Minimizing Total Distance to Post Offices

The problem gives you a set of villages located on an integer line (representing a highway) and asks you to choose locations for building a given number of post offices such that the total distance from every village to its nearest post office is minimized.

Each village is represented by a unique integer coordinate, and the distance between two villages is defined as the absolute difference of their coordinates.

You are provided with the number of villages and the number of post offices to build. Your task is to compute the minimum possible sum of distances from each village to its nearest post office.

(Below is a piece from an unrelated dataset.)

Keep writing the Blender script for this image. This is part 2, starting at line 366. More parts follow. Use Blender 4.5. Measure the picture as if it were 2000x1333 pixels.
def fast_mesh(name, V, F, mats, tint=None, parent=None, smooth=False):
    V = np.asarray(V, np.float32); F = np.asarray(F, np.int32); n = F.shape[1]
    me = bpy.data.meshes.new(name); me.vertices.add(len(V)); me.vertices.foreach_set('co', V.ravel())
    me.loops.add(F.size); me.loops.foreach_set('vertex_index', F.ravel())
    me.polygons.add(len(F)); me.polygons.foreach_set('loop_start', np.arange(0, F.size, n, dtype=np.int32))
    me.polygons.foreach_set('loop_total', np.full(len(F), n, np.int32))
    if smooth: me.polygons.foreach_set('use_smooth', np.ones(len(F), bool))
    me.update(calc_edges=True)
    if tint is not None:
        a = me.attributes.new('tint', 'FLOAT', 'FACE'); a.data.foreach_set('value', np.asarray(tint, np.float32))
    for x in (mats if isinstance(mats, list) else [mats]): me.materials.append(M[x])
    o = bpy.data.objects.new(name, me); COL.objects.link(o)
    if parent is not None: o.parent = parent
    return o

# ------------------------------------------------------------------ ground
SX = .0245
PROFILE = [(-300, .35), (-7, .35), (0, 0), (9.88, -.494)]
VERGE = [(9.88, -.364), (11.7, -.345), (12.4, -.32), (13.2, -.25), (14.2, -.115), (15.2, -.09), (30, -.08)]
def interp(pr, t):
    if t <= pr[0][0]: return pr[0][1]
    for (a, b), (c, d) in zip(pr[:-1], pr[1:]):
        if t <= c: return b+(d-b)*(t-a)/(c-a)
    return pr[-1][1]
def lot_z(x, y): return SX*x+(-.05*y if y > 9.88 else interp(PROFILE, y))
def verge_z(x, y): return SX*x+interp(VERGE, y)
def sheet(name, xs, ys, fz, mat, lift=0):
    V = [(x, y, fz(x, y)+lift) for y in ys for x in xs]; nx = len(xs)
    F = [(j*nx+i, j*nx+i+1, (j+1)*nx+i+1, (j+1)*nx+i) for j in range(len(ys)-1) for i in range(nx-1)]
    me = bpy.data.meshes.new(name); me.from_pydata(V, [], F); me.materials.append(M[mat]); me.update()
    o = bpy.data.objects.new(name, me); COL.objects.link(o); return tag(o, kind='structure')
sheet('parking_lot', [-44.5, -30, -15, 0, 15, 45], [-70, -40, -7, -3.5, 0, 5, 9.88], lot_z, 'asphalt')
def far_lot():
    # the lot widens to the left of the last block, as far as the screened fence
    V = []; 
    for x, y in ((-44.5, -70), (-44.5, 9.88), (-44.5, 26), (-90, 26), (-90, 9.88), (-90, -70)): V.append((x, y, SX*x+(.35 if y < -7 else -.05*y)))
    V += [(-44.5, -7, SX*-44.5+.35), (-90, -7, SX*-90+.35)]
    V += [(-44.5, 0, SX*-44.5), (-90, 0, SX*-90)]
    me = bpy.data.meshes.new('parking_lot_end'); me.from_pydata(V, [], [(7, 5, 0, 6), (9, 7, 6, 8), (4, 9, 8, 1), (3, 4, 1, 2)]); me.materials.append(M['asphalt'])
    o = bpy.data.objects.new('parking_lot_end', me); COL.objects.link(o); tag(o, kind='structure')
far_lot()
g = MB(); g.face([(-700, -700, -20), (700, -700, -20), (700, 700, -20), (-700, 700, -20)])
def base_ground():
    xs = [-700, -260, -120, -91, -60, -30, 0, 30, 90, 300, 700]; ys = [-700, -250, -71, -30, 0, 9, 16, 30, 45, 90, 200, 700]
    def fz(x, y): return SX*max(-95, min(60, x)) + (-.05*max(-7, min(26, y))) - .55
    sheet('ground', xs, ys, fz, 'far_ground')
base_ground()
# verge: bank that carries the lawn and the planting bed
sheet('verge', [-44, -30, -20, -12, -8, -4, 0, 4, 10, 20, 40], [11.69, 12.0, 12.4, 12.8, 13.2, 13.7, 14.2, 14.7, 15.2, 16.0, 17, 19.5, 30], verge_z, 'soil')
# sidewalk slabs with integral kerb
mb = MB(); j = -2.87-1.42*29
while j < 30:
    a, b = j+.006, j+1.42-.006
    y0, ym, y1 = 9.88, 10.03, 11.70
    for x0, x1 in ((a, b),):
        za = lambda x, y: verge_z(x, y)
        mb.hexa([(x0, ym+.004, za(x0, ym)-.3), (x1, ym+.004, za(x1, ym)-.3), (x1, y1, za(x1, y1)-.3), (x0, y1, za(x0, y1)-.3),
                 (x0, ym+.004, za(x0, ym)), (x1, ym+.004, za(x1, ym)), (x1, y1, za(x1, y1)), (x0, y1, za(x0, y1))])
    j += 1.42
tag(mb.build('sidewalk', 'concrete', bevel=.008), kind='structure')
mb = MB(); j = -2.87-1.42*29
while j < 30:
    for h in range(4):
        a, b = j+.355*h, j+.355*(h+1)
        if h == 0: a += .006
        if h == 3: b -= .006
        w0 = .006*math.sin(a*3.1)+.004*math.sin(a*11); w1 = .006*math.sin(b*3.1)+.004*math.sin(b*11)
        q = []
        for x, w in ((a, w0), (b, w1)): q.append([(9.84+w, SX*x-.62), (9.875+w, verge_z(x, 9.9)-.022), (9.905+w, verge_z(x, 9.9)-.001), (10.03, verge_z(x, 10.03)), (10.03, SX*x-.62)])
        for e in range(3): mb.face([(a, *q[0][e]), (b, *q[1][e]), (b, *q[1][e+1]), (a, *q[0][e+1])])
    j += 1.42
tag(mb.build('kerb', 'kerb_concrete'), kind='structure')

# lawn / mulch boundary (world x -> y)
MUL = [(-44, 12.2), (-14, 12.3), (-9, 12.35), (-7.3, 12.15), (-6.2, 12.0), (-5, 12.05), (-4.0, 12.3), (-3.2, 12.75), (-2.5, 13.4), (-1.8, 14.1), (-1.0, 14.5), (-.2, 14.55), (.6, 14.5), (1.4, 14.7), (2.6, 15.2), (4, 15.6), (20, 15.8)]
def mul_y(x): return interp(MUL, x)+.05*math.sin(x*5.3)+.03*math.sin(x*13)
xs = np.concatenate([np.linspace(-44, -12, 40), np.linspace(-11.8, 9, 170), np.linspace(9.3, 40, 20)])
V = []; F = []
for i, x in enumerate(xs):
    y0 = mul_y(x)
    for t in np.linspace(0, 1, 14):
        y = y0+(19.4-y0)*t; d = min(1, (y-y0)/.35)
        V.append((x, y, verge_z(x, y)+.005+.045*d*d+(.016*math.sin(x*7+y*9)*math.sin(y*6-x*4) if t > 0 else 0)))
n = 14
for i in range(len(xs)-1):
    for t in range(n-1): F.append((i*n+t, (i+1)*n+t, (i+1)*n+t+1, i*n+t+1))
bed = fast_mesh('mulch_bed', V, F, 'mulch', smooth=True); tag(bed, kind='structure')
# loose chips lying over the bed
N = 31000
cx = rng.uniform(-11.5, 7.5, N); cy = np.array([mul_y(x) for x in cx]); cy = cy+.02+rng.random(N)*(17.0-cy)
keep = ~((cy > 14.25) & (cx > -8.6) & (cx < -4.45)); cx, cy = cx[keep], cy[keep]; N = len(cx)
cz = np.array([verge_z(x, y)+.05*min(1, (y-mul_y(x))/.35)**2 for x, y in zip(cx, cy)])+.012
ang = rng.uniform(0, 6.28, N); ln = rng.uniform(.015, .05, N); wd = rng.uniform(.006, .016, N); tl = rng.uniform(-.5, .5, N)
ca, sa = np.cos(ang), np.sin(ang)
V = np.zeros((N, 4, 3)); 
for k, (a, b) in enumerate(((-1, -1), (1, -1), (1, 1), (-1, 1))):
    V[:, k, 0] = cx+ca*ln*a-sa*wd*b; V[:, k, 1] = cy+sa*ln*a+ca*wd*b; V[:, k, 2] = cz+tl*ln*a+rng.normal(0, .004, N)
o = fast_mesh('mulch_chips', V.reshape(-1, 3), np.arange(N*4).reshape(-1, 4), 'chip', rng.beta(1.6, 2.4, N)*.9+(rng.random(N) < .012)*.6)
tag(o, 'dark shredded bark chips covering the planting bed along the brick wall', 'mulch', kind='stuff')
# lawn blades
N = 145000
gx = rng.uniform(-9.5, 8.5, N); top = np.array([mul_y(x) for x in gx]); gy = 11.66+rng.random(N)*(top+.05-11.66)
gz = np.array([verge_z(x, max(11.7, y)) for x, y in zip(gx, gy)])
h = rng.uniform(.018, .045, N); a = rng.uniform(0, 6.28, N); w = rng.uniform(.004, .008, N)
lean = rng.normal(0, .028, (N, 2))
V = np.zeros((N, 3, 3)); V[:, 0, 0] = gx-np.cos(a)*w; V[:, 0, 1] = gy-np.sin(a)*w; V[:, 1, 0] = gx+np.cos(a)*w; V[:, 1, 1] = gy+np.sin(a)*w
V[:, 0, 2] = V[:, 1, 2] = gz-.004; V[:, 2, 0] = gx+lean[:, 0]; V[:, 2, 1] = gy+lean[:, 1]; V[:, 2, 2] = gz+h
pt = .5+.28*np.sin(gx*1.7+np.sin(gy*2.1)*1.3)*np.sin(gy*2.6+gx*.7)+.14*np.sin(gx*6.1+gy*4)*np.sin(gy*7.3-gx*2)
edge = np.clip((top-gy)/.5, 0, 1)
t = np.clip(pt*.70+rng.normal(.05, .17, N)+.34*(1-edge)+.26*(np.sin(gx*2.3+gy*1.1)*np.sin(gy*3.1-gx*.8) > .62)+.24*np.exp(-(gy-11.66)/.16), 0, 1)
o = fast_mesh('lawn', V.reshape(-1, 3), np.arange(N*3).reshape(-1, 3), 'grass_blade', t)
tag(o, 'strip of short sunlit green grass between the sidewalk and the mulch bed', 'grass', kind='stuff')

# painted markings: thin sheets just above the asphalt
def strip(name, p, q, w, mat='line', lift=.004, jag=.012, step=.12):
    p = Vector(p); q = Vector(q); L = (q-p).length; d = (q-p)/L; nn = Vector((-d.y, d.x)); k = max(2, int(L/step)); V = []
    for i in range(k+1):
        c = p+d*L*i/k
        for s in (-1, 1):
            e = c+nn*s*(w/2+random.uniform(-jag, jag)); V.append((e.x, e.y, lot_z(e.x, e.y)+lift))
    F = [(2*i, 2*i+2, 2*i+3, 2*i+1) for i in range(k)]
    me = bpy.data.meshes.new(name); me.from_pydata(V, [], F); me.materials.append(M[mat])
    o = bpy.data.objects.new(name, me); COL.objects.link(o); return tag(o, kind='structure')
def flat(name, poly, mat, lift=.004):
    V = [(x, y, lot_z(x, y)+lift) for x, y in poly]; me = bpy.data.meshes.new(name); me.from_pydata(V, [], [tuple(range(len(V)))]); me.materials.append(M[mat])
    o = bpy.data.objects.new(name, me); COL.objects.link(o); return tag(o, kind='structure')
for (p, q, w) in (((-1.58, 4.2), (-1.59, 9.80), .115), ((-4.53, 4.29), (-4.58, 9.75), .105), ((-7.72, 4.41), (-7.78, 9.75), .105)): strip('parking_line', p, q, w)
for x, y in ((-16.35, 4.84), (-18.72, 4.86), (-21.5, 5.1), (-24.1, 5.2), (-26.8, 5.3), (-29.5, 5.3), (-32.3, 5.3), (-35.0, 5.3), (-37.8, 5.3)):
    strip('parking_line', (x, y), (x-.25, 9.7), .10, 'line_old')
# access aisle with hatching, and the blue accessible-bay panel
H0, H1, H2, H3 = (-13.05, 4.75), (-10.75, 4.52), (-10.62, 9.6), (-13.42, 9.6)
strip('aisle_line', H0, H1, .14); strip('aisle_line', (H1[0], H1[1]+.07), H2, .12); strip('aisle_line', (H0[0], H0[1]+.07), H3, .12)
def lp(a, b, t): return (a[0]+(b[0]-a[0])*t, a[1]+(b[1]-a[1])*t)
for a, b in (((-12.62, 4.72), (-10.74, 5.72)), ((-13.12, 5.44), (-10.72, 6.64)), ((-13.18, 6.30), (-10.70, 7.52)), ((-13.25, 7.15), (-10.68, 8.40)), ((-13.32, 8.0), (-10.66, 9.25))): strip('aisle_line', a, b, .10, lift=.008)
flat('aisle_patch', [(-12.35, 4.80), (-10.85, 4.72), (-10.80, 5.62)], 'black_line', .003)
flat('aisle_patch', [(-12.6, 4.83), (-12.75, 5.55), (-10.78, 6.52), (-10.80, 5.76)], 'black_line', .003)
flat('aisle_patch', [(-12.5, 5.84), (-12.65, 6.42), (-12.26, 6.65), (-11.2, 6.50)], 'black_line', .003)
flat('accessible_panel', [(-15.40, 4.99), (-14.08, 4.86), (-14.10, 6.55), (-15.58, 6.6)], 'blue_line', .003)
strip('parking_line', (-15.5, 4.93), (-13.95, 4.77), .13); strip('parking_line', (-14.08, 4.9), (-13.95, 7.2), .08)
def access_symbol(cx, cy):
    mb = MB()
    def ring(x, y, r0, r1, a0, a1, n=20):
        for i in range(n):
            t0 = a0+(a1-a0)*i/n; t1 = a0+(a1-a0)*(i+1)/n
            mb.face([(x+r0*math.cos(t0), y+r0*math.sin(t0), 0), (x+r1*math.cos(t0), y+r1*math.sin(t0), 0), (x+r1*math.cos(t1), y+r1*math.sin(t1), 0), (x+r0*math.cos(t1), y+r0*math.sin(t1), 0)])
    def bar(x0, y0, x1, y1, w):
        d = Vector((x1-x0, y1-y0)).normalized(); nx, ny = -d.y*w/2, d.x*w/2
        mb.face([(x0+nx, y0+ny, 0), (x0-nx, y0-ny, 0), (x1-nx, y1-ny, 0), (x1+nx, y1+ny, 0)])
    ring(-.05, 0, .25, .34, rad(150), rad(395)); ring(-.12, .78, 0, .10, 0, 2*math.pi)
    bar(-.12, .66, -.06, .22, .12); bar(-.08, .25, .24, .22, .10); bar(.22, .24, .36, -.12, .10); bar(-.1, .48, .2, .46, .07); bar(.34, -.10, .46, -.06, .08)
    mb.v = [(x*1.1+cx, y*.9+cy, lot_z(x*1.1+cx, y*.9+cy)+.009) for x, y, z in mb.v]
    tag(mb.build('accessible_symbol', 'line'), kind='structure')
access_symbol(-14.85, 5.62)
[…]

Hint: A dynamic programming solution with precomputed cost for serving any consecutive segment of villages will work well. For a segment of villages from index i to j (after sorting the positions), the optimal cost to cover that segment with one post office is minimized if the post office is built at the median village. In mathematical terms, if m is the median index, then the cost is given by
\(cost(i,j)=\sum_{l=i}^{j} |A[l]-A[m]| \).

inputFormat

The first line contains two integers N and K (1 ≤ K ≤ N ≤ 1000), representing the number of villages and the number of post offices to build respectively. The second line contains N distinct integers representing the positions of the villages. The positions may be in any order.

outputFormat

Output a single integer — the minimum possible sum of distances from every village to its nearest post office.

sample

5 3
1 2 3 4 5

2